**Set task:**
Beginning with the first line of the data below, extract each line up to and including the one containing "o = m.build('cloth_bundle', M['dred']);". Copy them exactly and add nothing.

——

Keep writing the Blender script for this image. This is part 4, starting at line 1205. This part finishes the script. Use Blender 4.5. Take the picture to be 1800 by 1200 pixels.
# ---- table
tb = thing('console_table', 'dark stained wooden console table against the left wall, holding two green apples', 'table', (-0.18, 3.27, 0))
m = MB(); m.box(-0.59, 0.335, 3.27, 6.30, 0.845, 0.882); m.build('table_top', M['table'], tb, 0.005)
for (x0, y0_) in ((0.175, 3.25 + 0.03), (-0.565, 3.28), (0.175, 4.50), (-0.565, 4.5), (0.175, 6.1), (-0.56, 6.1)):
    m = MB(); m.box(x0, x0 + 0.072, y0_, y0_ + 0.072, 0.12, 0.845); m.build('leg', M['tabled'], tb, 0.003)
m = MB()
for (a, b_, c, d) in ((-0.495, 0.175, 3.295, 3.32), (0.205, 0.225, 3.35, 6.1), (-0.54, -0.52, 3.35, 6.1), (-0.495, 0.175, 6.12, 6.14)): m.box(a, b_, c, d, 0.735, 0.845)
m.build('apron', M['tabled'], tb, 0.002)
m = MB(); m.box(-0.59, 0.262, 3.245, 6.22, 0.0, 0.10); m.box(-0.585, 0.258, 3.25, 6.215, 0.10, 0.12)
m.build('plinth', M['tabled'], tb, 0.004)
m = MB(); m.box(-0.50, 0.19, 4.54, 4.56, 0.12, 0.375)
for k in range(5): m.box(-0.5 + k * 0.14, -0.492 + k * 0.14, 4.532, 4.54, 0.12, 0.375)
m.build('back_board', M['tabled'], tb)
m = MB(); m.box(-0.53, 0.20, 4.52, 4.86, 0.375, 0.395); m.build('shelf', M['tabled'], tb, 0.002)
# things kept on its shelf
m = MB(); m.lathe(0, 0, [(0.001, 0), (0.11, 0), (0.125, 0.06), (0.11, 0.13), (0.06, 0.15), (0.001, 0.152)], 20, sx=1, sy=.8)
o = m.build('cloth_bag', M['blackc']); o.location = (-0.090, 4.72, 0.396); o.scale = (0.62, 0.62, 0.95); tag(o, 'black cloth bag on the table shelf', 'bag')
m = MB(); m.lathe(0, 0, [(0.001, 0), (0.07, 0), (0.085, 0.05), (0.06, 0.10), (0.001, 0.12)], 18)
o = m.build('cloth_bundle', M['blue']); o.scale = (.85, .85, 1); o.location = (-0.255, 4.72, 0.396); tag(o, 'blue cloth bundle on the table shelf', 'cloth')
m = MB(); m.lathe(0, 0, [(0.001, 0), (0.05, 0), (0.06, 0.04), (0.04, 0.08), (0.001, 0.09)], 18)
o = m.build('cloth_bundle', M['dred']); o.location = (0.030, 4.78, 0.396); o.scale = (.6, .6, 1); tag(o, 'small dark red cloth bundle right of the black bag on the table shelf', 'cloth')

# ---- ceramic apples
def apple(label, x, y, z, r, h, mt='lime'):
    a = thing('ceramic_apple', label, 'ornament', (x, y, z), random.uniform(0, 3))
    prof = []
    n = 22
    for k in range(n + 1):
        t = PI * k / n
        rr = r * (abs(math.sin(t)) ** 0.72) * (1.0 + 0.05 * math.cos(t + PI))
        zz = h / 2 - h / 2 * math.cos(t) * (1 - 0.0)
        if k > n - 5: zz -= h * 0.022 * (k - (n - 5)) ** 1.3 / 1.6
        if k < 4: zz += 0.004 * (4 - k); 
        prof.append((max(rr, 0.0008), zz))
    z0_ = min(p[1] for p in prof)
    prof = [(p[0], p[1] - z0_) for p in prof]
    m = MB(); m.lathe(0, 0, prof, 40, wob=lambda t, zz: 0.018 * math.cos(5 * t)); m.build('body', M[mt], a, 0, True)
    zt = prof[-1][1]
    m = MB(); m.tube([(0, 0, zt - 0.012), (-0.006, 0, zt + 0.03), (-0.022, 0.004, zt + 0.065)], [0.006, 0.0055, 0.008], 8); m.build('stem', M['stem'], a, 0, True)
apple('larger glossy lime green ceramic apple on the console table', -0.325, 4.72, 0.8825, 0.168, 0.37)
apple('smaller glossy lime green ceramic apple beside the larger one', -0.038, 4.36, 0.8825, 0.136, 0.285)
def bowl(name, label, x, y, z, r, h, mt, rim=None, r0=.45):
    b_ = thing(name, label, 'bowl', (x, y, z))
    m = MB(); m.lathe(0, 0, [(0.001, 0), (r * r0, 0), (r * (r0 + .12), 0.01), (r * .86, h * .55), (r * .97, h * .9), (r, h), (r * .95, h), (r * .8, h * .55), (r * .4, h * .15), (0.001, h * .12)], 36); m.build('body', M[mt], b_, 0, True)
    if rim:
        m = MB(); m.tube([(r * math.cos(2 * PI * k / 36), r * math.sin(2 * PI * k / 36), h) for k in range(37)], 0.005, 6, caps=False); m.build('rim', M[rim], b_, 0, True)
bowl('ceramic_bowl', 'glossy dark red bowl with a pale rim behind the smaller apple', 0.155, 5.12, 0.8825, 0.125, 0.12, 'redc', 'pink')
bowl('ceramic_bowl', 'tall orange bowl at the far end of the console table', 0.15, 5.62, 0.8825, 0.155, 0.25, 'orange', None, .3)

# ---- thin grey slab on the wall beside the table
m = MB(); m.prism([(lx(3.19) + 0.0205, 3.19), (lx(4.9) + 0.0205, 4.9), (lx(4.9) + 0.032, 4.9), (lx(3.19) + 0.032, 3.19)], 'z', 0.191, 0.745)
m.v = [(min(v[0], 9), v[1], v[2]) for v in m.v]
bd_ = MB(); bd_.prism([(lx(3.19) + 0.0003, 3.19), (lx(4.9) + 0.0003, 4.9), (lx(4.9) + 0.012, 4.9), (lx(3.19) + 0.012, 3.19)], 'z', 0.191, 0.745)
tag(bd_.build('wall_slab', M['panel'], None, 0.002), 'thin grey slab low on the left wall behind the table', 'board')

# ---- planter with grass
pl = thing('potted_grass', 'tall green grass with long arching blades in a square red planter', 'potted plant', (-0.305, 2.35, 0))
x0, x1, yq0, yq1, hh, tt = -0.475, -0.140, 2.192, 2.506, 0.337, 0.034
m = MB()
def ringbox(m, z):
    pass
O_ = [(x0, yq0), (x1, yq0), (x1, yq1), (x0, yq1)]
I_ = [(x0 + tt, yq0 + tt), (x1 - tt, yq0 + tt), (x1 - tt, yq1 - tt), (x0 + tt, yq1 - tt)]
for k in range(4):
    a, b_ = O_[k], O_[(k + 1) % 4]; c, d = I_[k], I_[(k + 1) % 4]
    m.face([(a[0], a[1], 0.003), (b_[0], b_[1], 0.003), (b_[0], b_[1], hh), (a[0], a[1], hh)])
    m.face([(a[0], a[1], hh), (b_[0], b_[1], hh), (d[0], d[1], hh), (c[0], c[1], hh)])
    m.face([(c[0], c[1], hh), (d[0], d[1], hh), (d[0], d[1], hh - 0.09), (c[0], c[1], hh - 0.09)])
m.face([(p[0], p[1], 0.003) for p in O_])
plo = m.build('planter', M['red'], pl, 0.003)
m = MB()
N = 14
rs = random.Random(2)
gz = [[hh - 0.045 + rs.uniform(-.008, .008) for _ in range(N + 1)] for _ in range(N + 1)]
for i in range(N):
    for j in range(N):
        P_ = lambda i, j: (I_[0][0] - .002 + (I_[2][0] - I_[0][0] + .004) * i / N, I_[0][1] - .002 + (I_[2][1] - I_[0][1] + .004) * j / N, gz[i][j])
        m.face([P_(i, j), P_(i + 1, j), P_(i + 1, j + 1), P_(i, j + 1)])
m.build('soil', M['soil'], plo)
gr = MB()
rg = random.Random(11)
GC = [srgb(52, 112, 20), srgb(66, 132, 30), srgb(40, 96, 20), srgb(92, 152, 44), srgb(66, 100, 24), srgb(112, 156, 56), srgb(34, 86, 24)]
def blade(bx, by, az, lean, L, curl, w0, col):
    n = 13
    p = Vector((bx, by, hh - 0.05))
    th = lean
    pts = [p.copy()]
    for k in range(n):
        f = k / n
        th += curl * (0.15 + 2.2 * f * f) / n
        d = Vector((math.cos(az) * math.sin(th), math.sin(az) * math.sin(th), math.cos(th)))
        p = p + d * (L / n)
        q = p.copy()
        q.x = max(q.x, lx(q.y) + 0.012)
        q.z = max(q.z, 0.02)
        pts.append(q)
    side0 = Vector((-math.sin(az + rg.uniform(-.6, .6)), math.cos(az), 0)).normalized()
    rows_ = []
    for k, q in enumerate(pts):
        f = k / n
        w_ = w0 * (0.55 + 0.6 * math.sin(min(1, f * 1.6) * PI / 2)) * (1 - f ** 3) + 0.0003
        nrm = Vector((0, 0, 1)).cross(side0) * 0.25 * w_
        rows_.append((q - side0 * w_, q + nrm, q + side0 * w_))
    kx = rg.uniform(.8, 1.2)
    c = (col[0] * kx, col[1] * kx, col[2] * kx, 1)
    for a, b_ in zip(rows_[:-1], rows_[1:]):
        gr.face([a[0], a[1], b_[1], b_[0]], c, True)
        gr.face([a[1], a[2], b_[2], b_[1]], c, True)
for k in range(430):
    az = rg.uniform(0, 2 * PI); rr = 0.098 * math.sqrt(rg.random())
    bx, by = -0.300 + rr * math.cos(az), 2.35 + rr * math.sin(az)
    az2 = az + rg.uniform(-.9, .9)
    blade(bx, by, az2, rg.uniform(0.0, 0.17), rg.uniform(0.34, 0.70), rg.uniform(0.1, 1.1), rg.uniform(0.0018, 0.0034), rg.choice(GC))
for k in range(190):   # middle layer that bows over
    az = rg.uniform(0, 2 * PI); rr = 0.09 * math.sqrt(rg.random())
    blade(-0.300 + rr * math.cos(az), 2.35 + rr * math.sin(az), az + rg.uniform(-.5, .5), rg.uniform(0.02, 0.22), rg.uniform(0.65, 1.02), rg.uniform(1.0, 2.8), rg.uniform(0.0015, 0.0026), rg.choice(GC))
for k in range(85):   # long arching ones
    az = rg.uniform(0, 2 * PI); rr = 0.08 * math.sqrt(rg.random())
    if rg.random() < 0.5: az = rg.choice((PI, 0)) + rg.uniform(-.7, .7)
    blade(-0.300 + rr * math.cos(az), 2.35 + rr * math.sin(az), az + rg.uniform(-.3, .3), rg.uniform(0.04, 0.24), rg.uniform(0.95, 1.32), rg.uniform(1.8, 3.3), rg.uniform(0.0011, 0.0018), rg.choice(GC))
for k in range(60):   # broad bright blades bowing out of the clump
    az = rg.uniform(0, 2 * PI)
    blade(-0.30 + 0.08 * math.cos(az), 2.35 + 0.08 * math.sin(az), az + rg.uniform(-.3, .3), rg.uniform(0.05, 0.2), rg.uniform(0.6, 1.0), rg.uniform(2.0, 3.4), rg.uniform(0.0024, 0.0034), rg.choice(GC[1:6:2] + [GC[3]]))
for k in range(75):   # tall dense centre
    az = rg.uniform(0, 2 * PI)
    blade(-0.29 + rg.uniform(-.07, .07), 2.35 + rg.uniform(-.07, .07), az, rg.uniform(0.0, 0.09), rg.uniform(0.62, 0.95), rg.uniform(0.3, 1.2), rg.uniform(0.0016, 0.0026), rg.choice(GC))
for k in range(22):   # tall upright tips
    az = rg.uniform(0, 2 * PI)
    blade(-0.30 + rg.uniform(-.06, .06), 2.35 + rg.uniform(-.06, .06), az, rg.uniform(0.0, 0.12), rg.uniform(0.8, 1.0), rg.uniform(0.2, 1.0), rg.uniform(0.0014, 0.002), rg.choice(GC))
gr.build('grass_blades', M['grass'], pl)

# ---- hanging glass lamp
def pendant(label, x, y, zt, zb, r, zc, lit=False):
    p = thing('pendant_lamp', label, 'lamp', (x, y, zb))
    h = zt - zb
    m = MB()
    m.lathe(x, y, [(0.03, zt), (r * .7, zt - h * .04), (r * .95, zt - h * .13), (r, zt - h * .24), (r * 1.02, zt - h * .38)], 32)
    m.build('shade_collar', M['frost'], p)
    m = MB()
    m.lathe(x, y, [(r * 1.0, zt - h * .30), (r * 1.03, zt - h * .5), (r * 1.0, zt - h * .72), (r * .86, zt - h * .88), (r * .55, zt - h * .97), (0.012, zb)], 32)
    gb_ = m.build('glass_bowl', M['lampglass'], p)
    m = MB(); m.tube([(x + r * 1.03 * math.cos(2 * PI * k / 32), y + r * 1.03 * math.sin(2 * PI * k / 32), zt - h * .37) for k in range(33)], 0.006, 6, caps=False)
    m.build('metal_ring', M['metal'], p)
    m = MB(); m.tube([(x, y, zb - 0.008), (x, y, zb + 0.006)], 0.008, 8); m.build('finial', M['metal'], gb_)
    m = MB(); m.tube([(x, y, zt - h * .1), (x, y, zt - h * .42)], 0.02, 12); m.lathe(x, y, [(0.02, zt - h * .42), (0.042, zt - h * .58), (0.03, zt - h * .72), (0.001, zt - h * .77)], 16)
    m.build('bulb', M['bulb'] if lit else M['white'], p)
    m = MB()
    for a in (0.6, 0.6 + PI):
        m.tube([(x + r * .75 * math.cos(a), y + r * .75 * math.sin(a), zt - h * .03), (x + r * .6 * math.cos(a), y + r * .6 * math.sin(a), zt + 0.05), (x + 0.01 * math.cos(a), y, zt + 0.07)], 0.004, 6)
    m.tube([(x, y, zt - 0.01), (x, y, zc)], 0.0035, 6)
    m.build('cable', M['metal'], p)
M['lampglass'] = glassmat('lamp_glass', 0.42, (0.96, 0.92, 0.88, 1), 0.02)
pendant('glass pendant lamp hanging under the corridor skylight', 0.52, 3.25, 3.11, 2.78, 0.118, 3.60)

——

**Task output:**
Keep writing the Blender script for this image. This is part 4, starting at line 1205. This part finishes the script. Use Blender 4.5. Take the picture to be 1800 by 1200 pixels.
# ---- table
tb = thing('console_table', 'dark stained wooden console table against the left wall, holding two green apples', 'table', (-0.18, 3.27, 0))
m = MB(); m.box(-0.59, 0.335, 3.27, 6.30, 0.845, 0.882); m.build('table_top', M['table'], tb, 0.005)
for (x0, y0_) in ((0.175, 3.25 + 0.03), (-0.565, 3.28), (0.175, 4.50), (-0.565, 4.5), (0.175, 6.1), (-0.56, 6.1)):
    m = MB(); m.box(x0, x0 + 0.072, y0_, y0_ + 0.072, 0.12, 0.845); m.build('leg', M['tabled'], tb, 0.003)
m = MB()
for (a, b_, c, d) in ((-0.495, 0.175, 3.295, 3.32), (0.205, 0.225, 3.35, 6.1), (-0.54, -0.52, 3.35, 6.1), (-0.495, 0.175, 6.12, 6.14)): m.box(a, b_, c, d, 0.735, 0.845)
m.build('apron', M['tabled'], tb, 0.002)
m = MB(); m.box(-0.59, 0.262, 3.245, 6.22, 0.0, 0.10); m.box(-0.585, 0.258, 3.25, 6.215, 0.10, 0.12)
m.build('plinth', M['tabled'], tb, 0.004)
m = MB(); m.box(-0.50, 0.19, 4.54, 4.56, 0.12, 0.375)
for k in range(5): m.box(-0.5 + k * 0.14, -0.492 + k * 0.14, 4.532, 4.54, 0.12, 0.375)
m.build('back_board', M['tabled'], tb)
m = MB(); m.box(-0.53, 0.20, 4.52, 4.86, 0.375, 0.395); m.build('shelf', M['tabled'], tb, 0.002)
# things kept on its shelf
m = MB(); m.lathe(0, 0, [(0.001, 0), (0.11, 0), (0.125, 0.06), (0.11, 0.13), (0.06, 0.15), (0.001, 0.152)], 20, sx=1, sy=.8)
o = m.build('cloth_bag', M['blackc']); o.location = (-0.090, 4.72, 0.396); o.scale = (0.62, 0.62, 0.95); tag(o, 'black cloth bag on the table shelf', 'bag')
m = MB(); m.lathe(0, 0, [(0.001, 0), (0.07, 0), (0.085, 0.05), (0.06, 0.10), (0.001, 0.12)], 18)
o = m.build('cloth_bundle', M['blue']); o.scale = (.85, .85, 1); o.location = (-0.255, 4.72, 0.396); tag(o, 'blue cloth bundle on the table shelf', 'cloth')
m = MB(); m.lathe(0, 0, [(0.001, 0), (0.05, 0), (0.06, 0.04), (0.04, 0.08), (0.001, 0.09)], 18)
o = m.build('cloth_bundle', M['dred']); o.location = (0.030, 4.78, 0.396); o.scale = (.6, .6, 1); tag(o, 'small dark red cloth bundle right of the black bag on the table shelf', 'cloth')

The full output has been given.